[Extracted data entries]

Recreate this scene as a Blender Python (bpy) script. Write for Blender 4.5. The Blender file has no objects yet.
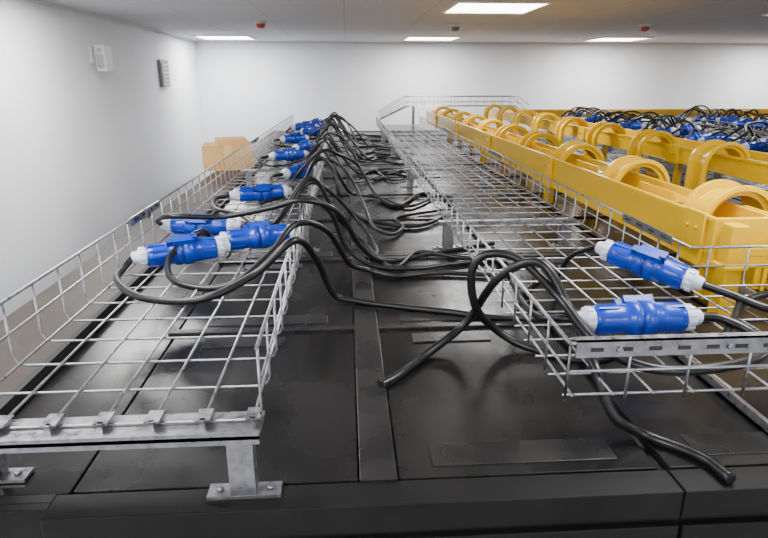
import bpy, bmesh, math, random
from mathutils import Vector, Matrix
random.seed(23)
T = 2.2      # rack top height
CEIL = 3.27

# ---------------- materials ----------------
def mat(name, col, rough=.5, metal=0, noise=None, nscale=20, bump=0, coat=0, emis=None, es=0, rvar=0, spec=.5):
    m = bpy.data.materials.new(name); m.use_nodes = True
    nt = m.node_tree; b = nt.nodes['Principled BSDF']
    b.inputs['Base Color'].default_value = (*col, 1)
    b.inputs['Roughness'].default_value = rough
    b.inputs['Metallic'].default_value = metal
    b.inputs['Specular IOR Level'].default_value = spec
    if coat: b.inputs['Coat Weight'].default_value = coat
    if emis:
        b.inputs['Emission Color'].default_value = (*emis, 1); b.inputs['Emission Strength'].default_value = es
    tc = nt.nodes.new('ShaderNodeTexCoord')
    n = nt.nodes.new('ShaderNodeTexNoise'); n.inputs['Scale'].default_value = nscale; n.inputs['Detail'].default_value = 5
    nt.links.new(tc.outputs['Object'], n.inputs['Vector'])
    if noise:
        r = nt.nodes.new('ShaderNodeValToRGB')
        r.color_ramp.elements[0].position = .35; r.color_ramp.elements[1].position = .68
        r.color_ramp.elements[0].color = (*col, 1); r.color_ramp.elements[1].color = (*noise, 1)
        nt.links.new(n.outputs['Fac'], r.inputs['Fac']); nt.links.new(r.outputs['Color'], b.inputs['Base Color'])
    if rvar:
        mr = nt.nodes.new('ShaderNodeMapRange'); mr.inputs['To Min'].default_value = rough-rvar; mr.inputs['To Max'].default_value = rough+rvar
        mr.inputs['From Min'].default_value = .3; mr.inputs['From Max'].default_value = .7
        nt.links.new(n.outputs['Fac'], mr.inputs['Value']); nt.links.new(mr.outputs['Result'], b.inputs['Roughness'])
    if bump:
        bp = nt.nodes.new('ShaderNodeBump'); bp.inputs['Strength'].default_value = bump; bp.inputs['Distance'].default_value = .01
        nt.links.new(n.outputs['Fac'], bp.inputs['Height']); nt.links.new(bp.outputs['Normal'], b.inputs['Normal'])
    return m

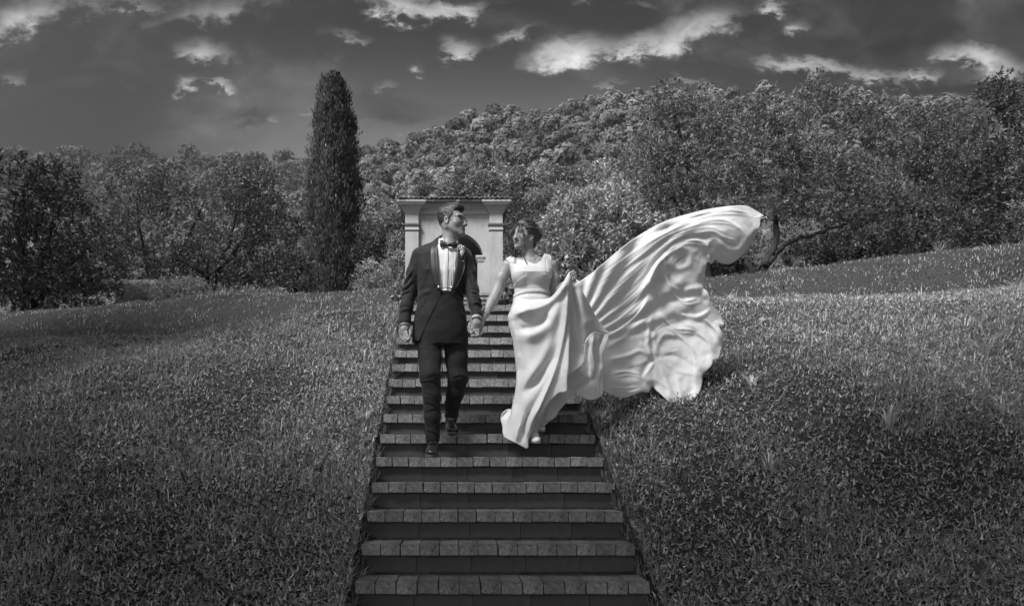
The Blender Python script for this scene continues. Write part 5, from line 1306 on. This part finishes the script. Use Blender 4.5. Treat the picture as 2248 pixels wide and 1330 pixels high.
lock([B(1144,488,-.05), B(1139,498,-.12), B(1143,510,-.14), B(1150,520,-.135), B(1150,534,-.13), B(1154,547,-.12), B(1150,560,-.11), B(1153,572,-.11), B(1159,583,-.115)], .0017, cnt=7, spread=.002)
lock([B(1146,488,-.05), B(1143,500,-.12), B(1150,512,-.13), B(1154,519,-.12)], .0028, cnt=9, spread=.004)
lock([B(1120,548,-.10), B(1127,556,-.10), B(1129,551,-.10)], .0012, cnt=4)
for k in range(46):      # fly-away hairs round the crown and bun
    a = g.uniform(-.5, 3.6); c0 = B(1158, 508, 0) + np.array([math.cos(a)*.10, g.uniform(-.03, .05), math.sin(a)*.085]); l = g.uniform(.02, .06)
    dr = np.array([math.cos(a) + g.normal()*.8, g.normal()*.3, math.sin(a) + g.normal()*.6]); dr /= np.linalg.norm(dr); m.tube([c0, c0 + dr*l*.5 + [0, 0, .004], c0 + dr*l], [.0008, .0007, .0003], 3, False)
for k in range(130):     # combed-back surface locks
    r0 = g.uniform(-.07, .07); t = np.linspace(.05, -.11, 6); up = .088 + g.uniform(.0, .004)
    pts = [bh.p(r0*(1 - .4*(i/5)), ff_, .036 + up*math.sqrt(max(0, 1 - (r0/.086)**2))*math.sqrt(max(.02, 1 - ((ff_+.014)/.104)**2))) for i, ff_ in enumerate(t)]
    m.tube(pts, [.0012]*5 + [.0005], 3, False)
part('hair_lock', m.mesh('hair_lock', M_hairF, True), bhair)

# ---- gown: under-skirt round the legs, draped front, inner layers, flying train
F = Field(axis((bx(1090), bx(1262), .006)), axis((BD-.26, BD+.3, .007)), axis((bz(972), bz(640), .007)))
F.loft(brows([(655,1129,1208,0,.10), (690,1124,1216,.01,.13), (740,1132,1226,.02,.15), (800,1139,1232,.03,.17), (860,1140,1224,.05,.17), (910,1128,1200,.06,.17), (955,1118,1180,.06,.16)]), 0)
part('underskirt', F.mesh('underskirt', M_dress, lambda V_, n: (fbm(V_, 5, 2) - .5)*.03), bride)
def folds(p, lst):
    o = np.zeros(len(p))
    for ln, w, a, *asym in lst:
        d, t, s_ = polyd(p, spline(ln, 5)); e = asym[0] if asym else 0.0
        sd_ = d * s_; ww = np.where(sd_ > 0, w * (1 + e), w * (1 - e)); end = np.clip(np.minimum(t, 1 - t) * 6, 0, 1)
        o += a * np.exp(-(sd_ / ww) ** 2) * (.15 + .85 * end)
    return o
DR = [(1128,652),(1150,656),(1180,656),(1207,653),(1222,638),(1236,620),(1245,604),(1250,597),(1257,600),(1263,612),(1285,650),(1310,697),(1334,731),(1312,727),(1296,731),(1286,742),(1281,758),(1284,785),(1277,802),(1262,814),(1246,826),(1245,858),
      (1228,862),(1212,876),(1200,890),(1190,908),(1178,928),(1170,942),(1164,954),(1160,966),(1160,974),(1160,982),(1155,984),(1149,981),(1138,975),(1120,966),(1104,955),(1112,938),(1120,912),(1125,885),(1132,850),(1133,812),(1129,775),(1124,742),(1117,715),(1114,697),(1120,680),(1126,664)]
LEFT = [(1128,652),(1120,680),(1114,697),(1124,742),(1133,812),(1125,885),(1104,955)]
DRF = [([(1250,602),(1225,645),(1190,672),(1150,683),(1116,690)], 13, -.055, .3), ([(1250,602),(1230,665),(1200,715),(1165,735),(1130,738)], 14, -.04, -.2), ([(1150,690),(1180,700),(1205,690)], 12, .030),
       ([(1250,602),(1236,690),(1205,780),(1165,830),(1138,852)], 13, -.035, .3), ([(1250,602),(1232,700),(1215,770),(1180,830),(1145,870)], 11, .045), ([(1250,600),(1243,700),(1222,800),(1190,880),(1168,935),(1160,980)], 9, -.055, .5),
       ([(1251,602),(1252,700),(1249,780),(1246,850)], 7, -.050, .6), ([(1253,604),(1262,700),(1268,780),(1268,810)], 13, .060), ([(1256,606),(1280,680),(1300,725)], 12, -.03), ([(1232,750),(1210,820),(1180,880),(1155,915),(1148,960)], 8, .035),
       ([(1158,902),(1148,925),(1138,945),(1135,970)], 5, -.030, .4), ([(1165,900),(1152,925),(1147,960)], 5, .028), ([(1135,745),(1145,800),(1140,850),(1130,910)], 8, .022), ([(1122,700),(1135,760),(1141,800)], 5, -.02), ([(1200,700),(1170,720),(1140,720)], 8, .02), ([(1185,890),(1165,930),(1158,960)], 5, -.03)]
def dr_depth(p):
    d, t, s_ = polyd(p, LEFT); x, y = p[:, 0], p[:, 1]
    b = BD - .20 - .03*smooth01((y-700)/200) + .05*smooth01((y-880)/90); b = b + .08*smooth01((690 - y)/50)*smooth01((1225 - x)/30)
    b = b + .18*smooth01((x-1250)/90) * smooth01((y-600)/100) + .20*(1 - np.sqrt(1 - (1 - np.clip(d/42, 0, 1))**2))
    b = b + .02*smooth01((630-y)/30)*(x > 1235)
    return b + folds(p, DRF) + (fbm(np.stack([x, y, 0*x], -1), .02, 3) - .5)*.012
cl_ = part('skirt', cloth('skirt', DR, dr_depth, M_dress, 2.6), bride)
IN = [(1246,820),(1270,806),(1282,790),(1284,756),(1292,738),(1306,728),(1328,724),(1337,733),(1333,752),(1323,785),(1326,815),(1324,845),(1323,866),(1308,876),(1290,877),(1272,868),(1258,866),(1243,884),(1226,903),(1220,914),(1205,926),(1193,935),(1186,925),(1188,905),(1198,888),(1215,870),(1240,852)]
def in_depth(p):
    x, y = p[:, 0], p[:, 1]
    return BD + .0 + .05*smooth01((x-1230)/100) + folds(p, [([(1305,735),(1300,770),(1306,800),(1300,830)], 5, -.035, .5), ([(1325,735),(1312,770),(1318,810)], 4, .03), ([(1300,830),(1275,850),(1245,868)], 8, .03), ([(1210,890),(1200,915),(1205,925)], 8, -.03), ([(1320,800),(1312,840),(1315,870)], 5, -.02),
           ([(1295,745),(1290,790),(1296,830)], 6, .03)]) + (fbm(np.stack([x, y, 0*x], -1), .03, 3) - .5)*.02
part('skirt_lining', cloth('skirt_lining', IN, in_depth, M_dress, 2.6), bride)
LB = [(1119,897),(1106,903),(1099,918),(1103,936),(1104,952),(1116,958),(1126,930),(1127,905)]
part('skirt_back', cloth('skirt_back', LB, lambda p: BD - .02 + .001*(p[:, 1]-900)*-1 + .03*(1-np.clip(polyd(p, [(1119,897),(1100,918),(1104,952)])[0]/10, 0, 1)), M_dress, 2.4), bride)
TRN = [(1262,612),(1272,617),(1285,609),(1302,597),(1322,580),(1350,556),(1380,532),(1410,512),(1440,495),(1470,482),(1505,471),(1545,461),(1585,454),(1622,451),(1642,453),(1656,460),(1668,467),(1677,473),(1670,481),(1668,497),(1660,517),(1646,540),(1630,560),(1615,573),(1600,580),(1584,578),(1571,571),(1562,580),(1554,575),
       (1549,592),(1548,615),(1546,632),(1554,641),(1559,660),(1565,672),(1577,683),(1585,698),(1590,714),(1579,716),(1586,732),(1588,748),(1584,768),(1577,787),(1566,790),(1563,801),(1552,813),(1543,822),(1542,838),(1537,857),(1525,875),(1510,890),(1495,897),(1480,891),(1466,880),(1454,868),(1441,857),
       (1432,848),(1424,861),(1408,860),(1390,867),(1367,873),(1345,868),(1326,858),(1302,840),(1290,780),(1274,700),(1264,640)]
TF = [([(1268,622),(1320,588),(1400,532),(1480,497),(1560,472),(1620,458)], 7, .030), ([(1285,640),(1340,600),(1420,538),(1500,492),(1600,462)], 5, -.030), ([(1300,655),(1350,612),(1420,560),(1480,512),(1560,478),(1640,475)], 6, .030),
      ([(1310,670),(1365,630),(1425,572),(1470,535),(1510,508),(1560,500),(1610,520)], 6, -.030), ([(1320,690),(1380,655),(1425,600),(1455,552),(1490,530),(1540,520),(1600,538)], 6, .032), ([(1325,710),(1385,675),(1420,625),(1438,582),(1452,566)], 5, -.035),
      ([(1330,740),(1390,700),(1420,660),(1430,610),(1440,580),(1452,568),(1460,578),(1461,600),(1472,625),(1500,640)], 5, -.050, .5), ([(1445,600),(1441,640),(1448,680)], 7, .050), ([(1432,690),(1424,740),(1428,775),(1440,790)], 5, -.040, .4),
      ([(1330,765),(1375,735),(1410,705),(1424,690)], 6, -.030), ([(1335,790),(1380,780),(1405,770),(1430,785)], 5, -.028), ([(1335,830),(1370,840),(1400,835),(1420,825)], 10, -.03), ([(1335,810),(1370,805),(1398,810)], 9, .030),
      ([(1475,560),(1495,545),(1515,555),(1512,580),(1490,590),(1474,578)], 8, -.035), ([(1494,567)][0:1] + [(1496,569)], 12, .045), ([(1560,560),(1555,535),(1570,525),(1600,548),(1630,545)], 6, -.035), ([(1565,540),(1550,560),(1556,578)], 5, .04),
      ([(1500,640),(1530,632),(1546,632)], 7, -.04), ([(1490,660),(1515,648),(1540,650),(1555,668)], 8, .035), ([(1490,690),(1530,695),(1560,680)], 6, -.045, .4), ([(1520,700),(1550,715),(1570,745),(1580,780)], 7, .035), ([(1500,705),(1540,730),(1560,765),(1562,795)], 6, -.035),
      ([(1440,785),(1470,780),(1500,790),(1530,815)], 6, .03), ([(1440,788),(1455,815),(1468,850),(1475,880)], 6, -.030), ([(1440,785),(1420,800),(1410,830),(1425,850)], 6, .035), ([(1440,783),(1445,755),(1460,735),(1490,740),(1505,760)], 5, -.03), ([(1520,830),(1515,860),(1500,885)], 9, .03), ([(1430,780),(1415,765),(1405,750)], 4, -.03),
      ([(1490,820),(1492,850),(1500,880)], 7, -.025), ([(1350,640),(1385,610),(1430,560)], 4, .015), ([(1340,660),(1400,612),(1440,562)], 4, -.018), ([(1460,640),(1470,690),(1500,720)], 10, .03), ([(1640,470),(1655,500),(1640,530),(1610,560)], 8, -.03)]
_ca = np.array([(1268,622),(1320,588),(1400,532),(1480,497),(1560,472),(1620,458)], float); _cm = np.array([(1305,675),(1360,635),(1415,585),(1455,535),(1530,500),(1600,500)], float); _cb = np.array([(1330,750),(1380,715),(1412,680),(1424,630),(1434,590),(1450,562)], float)
_g = np.random.default_rng(12); TFINE = []
for _k in range(22):
    _t = (_k + .5*_g.random()) / 22; _c = (_ca*(1-2*_t) + _cm*2*_t) if _t < .5 else (_cm*(2-2*_t) + _cb*(2*_t-1))
    TFINE.append(([tuple(q) for q in _c[:int(_g.integers(5, 7))]], _g.uniform(1.8, 3.4), -_g.uniform(.004, .010), _g.choice([-.4, .4, 0])))
for _k in range(9):
    _a = -2.2 + _k*.64 + _g.normal()*.08; _l = _g.uniform(45, 120); _o = np.array([1440, 786]); _d = np.array([math.cos(_a), math.sin(_a)]); _n = np.array([-_d[1], _d[0]])*_g.normal()*16
    TFINE.append(([tuple(_o + _d*8), tuple(_o + _d*_l*.5 + _n), tuple(_o + _d*_l)], _g.uniform(2.5, 5), -_g.uniform(.003, .006)))
for _c in ([(1460,600),(1475,640),(1500,660),(1530,655)], [(1450,690),(1480,720),(1520,725),(1560,750)], [(1455,710),(1490,735),(1520,770),(1530,820)], [(1500,480),(1560,465),(1610,462),(1650,470)], [(1510,492),(1560,482),(1600,486),(1630,505)], [(1520,515),(1560,508),(1590,520),(1620,530)], [(1470,545),(1500,528),(1540,530),(1560,545)],
           [(1345,820),(1375,815),(1405,822)], [(1345,850),(1375,852),(1400,848)], [(1500,850),(1510,870),(1500,888)], [(1545,700),(1570,720),(1580,745)]):
    TFINE.append((_c, 2.6, -.009)); TFINE.append(([(x + 7, y + 8) for x, y in _c], 2.4, -.006))
def tr_depth(p):
    x, y = p[:, 0], p[:, 1]; q = np.stack([x, y, 0*x], -1)
    b = BD + .10 + .10*smooth01((x-1270)/120) + .16*np.sin((x-1270)/330*2.4)*smooth01((x-1300)/100) - .25*smooth01((x-1480)/200)*smooth01((620-y)/120)
    b = b + .10*np.sin((y-600)/85)*smooth01((x-1380)/120)
    ang = np.arctan2(y - 760, x - 1245); rad = np.hypot(x - 1245, y - 760)
    b = b + .011*np.sin(ang*34 + .012*rad)*smooth01((rad-60)/60)*smooth01((360-rad)/120)*smooth01((760-y)/60)
    d, t, s_ = polyd(p, np.vstack([spline(TRN[:-5], 3)]))
    edge = np.clip(1 - d/16, 0, 1); b = b + .014*edge**2 + .020*edge*np.sin(t*90)*(x > 1300)
    return b + (.34*folds(p, TF) + .9*folds(p, TFINE))*(.25 + .75*smooth01((x-1290)/90)) + (fbm(q, .014, 3) - .5)*.05*smooth01((x-1400)/80) + (fbm(q, .05, 2) - .5)*.012*smooth01((x-1400)/80)
part('train', cloth('train', TRN, tr_depth, M_veil, 2.4), bride, label='billowing satin train blown far out to the right')
m = MB(); m.tube([P(1670,480,5.62), P(1676,479,5.62), P(1681,476,5.61), P(1684,480,5.6), P(1683,484,5.6)], [.003, .003, .003, .0025, .001], 6); part('train_thread', m.mesh('train_thread', M_veil, True), bride)

# ------------------------------------------------------------------ thin summer haze over the valley
v_, f_ = boxv(-700, 700, -60, 620, -8, 225)
hz = obj('haze', mesh_from('haze', v_, f_, None), kind='stuff', cat='haze', label='thin haze that pales the far wooded hills')
hm = bpy.data.materials.new('haze'); hm.use_nodes = True; ht = hm.node_tree; ht.nodes.clear()
hv = ht.nodes.new('ShaderNodeVolumePrincipled'); hv.inputs['Color'].default_value = (.9, .9, .9, 1); hv.inputs['Density'].default_value = .00014
ho = ht.nodes.new('ShaderNodeOutputMaterial'); ht.links.new(hv.outputs[0], ho.inputs['Volume']); hz.data.materials.append(hm)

* **REQUIRED WORK**
Repeat, exactly and in full, each line from the start of the data to the line that contains "CEIL = 3.27". Pictures do not go in.

* **SOLUTION TO THIS EXERCISE**
Recreate this scene as a Blender Python (bpy) script. Write for Blender 4.5. The Blender file has no objects yet.
import bpy, bmesh, math, random
from mathutils import Vector, Matrix
random.seed(23)
T = 2.2      # rack top height
CEIL = 3.27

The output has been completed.